# PROBLEM TO SOLVE:
Starting at the first line of the data below, write out each line exactly until you reach the line containing "print('ground', round(time.time() - T0, 1))", and include that line too.

## begin

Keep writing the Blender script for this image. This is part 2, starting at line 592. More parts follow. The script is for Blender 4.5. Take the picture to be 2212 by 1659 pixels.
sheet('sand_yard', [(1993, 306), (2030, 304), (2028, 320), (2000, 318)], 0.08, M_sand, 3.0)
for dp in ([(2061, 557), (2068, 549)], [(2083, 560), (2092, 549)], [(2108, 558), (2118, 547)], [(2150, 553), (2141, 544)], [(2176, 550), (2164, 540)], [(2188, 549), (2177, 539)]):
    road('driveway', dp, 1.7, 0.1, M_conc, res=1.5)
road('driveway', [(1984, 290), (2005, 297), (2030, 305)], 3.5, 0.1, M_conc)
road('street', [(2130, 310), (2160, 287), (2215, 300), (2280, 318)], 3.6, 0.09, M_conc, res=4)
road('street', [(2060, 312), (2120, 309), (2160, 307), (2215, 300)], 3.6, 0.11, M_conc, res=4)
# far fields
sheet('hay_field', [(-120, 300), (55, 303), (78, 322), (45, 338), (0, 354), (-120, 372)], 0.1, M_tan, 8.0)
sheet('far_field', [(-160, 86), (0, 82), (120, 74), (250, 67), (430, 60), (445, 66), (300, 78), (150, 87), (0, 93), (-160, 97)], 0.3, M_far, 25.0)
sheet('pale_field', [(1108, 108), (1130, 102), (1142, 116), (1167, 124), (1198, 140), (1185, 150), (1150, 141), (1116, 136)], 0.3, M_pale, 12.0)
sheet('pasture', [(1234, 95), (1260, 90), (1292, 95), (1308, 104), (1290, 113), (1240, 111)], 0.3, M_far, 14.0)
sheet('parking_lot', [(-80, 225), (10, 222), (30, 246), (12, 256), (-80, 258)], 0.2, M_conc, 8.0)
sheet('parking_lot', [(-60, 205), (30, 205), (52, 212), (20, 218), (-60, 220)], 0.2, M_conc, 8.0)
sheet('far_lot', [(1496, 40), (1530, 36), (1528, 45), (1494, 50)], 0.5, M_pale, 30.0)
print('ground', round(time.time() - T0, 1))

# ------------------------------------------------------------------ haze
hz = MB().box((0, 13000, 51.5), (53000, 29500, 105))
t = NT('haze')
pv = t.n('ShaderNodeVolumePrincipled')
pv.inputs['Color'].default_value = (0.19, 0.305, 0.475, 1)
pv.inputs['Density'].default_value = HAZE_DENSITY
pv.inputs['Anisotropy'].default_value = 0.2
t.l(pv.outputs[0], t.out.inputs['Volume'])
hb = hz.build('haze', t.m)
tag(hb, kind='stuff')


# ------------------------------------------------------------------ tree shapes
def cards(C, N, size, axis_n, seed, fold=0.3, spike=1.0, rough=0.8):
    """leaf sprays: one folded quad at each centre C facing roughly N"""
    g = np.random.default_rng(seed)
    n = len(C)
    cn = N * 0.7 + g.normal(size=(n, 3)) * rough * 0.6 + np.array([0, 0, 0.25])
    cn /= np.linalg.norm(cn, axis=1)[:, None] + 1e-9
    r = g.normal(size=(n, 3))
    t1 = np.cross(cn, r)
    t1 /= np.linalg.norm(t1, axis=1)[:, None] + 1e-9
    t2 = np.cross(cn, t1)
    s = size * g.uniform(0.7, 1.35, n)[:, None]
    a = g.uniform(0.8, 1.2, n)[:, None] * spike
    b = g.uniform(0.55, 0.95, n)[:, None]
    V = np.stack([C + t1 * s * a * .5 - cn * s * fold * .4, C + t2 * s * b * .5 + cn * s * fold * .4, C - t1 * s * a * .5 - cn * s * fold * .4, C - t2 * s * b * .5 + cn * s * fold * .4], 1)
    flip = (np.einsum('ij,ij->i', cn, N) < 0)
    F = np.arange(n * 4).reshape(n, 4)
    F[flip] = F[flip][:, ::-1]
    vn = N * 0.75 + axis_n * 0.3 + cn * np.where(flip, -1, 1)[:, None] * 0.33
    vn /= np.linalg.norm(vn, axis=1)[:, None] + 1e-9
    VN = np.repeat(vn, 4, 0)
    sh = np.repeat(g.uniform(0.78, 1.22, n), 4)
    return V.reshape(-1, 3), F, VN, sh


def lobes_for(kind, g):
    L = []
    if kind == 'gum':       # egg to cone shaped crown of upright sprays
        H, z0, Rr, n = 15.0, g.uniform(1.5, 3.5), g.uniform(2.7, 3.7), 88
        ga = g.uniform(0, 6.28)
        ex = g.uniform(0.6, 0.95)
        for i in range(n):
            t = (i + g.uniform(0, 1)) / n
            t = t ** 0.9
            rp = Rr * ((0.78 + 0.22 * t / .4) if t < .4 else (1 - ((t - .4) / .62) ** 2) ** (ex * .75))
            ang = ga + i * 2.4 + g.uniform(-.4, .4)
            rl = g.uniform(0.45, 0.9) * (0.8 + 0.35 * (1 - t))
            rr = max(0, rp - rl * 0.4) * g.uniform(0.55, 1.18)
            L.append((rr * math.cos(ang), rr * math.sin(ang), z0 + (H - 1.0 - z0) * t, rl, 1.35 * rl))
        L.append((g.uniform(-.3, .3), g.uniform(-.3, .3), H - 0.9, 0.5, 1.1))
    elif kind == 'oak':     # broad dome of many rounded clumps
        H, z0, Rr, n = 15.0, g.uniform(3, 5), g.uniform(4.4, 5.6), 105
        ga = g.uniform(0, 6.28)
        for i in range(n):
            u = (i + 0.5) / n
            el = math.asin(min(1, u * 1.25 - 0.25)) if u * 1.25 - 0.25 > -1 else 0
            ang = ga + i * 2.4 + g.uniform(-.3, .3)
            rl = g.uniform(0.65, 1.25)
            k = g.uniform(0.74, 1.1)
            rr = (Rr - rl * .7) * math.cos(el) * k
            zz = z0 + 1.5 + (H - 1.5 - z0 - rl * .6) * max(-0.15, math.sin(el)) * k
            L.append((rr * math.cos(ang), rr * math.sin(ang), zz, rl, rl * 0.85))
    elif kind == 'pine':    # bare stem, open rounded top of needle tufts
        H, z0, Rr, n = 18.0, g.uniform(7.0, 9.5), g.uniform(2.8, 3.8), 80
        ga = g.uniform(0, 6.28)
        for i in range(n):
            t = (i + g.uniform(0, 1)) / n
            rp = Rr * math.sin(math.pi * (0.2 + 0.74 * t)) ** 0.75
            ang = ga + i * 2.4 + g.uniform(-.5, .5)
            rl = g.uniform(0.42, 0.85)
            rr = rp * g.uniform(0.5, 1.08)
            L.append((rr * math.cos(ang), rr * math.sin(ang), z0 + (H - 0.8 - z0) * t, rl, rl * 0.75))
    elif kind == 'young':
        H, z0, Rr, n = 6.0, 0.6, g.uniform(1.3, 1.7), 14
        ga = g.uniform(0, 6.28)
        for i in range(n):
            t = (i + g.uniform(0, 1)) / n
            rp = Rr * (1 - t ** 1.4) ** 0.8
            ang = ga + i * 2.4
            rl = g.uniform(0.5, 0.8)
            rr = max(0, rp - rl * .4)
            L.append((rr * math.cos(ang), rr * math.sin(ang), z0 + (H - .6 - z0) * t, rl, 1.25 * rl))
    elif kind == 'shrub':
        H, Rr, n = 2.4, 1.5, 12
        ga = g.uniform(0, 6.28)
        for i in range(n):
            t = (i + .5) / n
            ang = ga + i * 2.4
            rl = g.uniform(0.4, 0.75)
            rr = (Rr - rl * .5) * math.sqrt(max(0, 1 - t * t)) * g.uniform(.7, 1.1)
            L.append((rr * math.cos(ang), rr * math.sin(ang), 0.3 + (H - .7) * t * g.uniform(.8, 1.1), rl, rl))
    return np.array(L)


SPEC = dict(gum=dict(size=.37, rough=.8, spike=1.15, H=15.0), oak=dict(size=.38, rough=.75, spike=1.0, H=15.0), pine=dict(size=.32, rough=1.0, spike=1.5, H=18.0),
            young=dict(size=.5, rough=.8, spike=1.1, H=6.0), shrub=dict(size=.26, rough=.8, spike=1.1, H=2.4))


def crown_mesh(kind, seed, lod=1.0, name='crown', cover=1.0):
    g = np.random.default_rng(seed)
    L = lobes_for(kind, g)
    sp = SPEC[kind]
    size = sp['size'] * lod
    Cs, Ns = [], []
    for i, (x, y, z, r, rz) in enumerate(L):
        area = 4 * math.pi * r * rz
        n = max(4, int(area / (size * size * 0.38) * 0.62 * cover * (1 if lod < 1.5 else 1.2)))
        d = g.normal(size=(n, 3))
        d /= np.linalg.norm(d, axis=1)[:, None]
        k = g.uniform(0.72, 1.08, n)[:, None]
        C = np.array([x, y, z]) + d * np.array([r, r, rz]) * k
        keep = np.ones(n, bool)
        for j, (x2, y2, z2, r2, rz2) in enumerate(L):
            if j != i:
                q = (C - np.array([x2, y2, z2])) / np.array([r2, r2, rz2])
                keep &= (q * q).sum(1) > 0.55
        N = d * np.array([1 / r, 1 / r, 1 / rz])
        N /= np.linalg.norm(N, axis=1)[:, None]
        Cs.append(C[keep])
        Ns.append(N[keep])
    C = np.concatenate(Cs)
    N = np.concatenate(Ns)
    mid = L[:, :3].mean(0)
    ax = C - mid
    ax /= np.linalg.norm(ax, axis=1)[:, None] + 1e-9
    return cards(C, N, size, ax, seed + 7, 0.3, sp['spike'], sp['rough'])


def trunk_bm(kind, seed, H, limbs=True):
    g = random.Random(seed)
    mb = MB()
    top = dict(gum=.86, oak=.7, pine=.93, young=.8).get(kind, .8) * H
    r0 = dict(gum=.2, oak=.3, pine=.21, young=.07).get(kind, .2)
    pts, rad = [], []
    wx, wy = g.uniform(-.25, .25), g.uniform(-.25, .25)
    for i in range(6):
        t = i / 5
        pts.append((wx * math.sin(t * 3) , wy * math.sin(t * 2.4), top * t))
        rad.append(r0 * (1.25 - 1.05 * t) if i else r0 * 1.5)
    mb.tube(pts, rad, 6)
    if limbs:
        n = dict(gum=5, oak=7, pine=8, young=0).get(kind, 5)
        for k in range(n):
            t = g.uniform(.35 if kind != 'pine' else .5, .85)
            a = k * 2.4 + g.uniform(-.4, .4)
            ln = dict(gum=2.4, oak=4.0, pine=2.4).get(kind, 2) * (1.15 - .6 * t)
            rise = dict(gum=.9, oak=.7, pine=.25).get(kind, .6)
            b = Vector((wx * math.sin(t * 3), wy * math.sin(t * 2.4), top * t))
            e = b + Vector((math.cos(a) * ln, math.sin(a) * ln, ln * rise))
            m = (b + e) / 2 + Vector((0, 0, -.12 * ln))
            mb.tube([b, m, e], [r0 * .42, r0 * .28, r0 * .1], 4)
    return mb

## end

# PROBLEM SOLUTION:
Keep writing the Blender script for this image. This is part 2, starting at line 592. More parts follow. The script is for Blender 4.5. Take the picture to be 2212 by 1659 pixels.
sheet('sand_yard', [(1993, 306), (2030, 304), (2028, 320), (2000, 318)], 0.08, M_sand, 3.0)
for dp in ([(2061, 557), (2068, 549)], [(2083, 560), (2092, 549)], [(2108, 558), (2118, 547)], [(2150, 553), (2141, 544)], [(2176, 550), (2164, 540)], [(2188, 549), (2177, 539)]):
    road('driveway', dp, 1.7, 0.1, M_conc, res=1.5)
road('driveway', [(1984, 290), (2005, 297), (2030, 305)], 3.5, 0.1, M_conc)
road('street', [(2130, 310), (2160, 287), (2215, 300), (2280, 318)], 3.6, 0.09, M_conc, res=4)
road('street', [(2060, 312), (2120, 309), (2160, 307), (2215, 300)], 3.6, 0.11, M_conc, res=4)
# far fields
sheet('hay_field', [(-120, 300), (55, 303), (78, 322), (45, 338), (0, 354), (-120, 372)], 0.1, M_tan, 8.0)
sheet('far_field', [(-160, 86), (0, 82), (120, 74), (250, 67), (430, 60), (445, 66), (300, 78), (150, 87), (0, 93), (-160, 97)], 0.3, M_far, 25.0)
sheet('pale_field', [(1108, 108), (1130, 102), (1142, 116), (1167, 124), (1198, 140), (1185, 150), (1150, 141), (1116, 136)], 0.3, M_pale, 12.0)
sheet('pasture', [(1234, 95), (1260, 90), (1292, 95), (1308, 104), (1290, 113), (1240, 111)], 0.3, M_far, 14.0)
sheet('parking_lot', [(-80, 225), (10, 222), (30, 246), (12, 256), (-80, 258)], 0.2, M_conc, 8.0)
sheet('parking_lot', [(-60, 205), (30, 205), (52, 212), (20, 218), (-60, 220)], 0.2, M_conc, 8.0)
sheet('far_lot', [(1496, 40), (1530, 36), (1528, 45), (1494, 50)], 0.5, M_pale, 30.0)
print('ground', round(time.time() - T0, 1))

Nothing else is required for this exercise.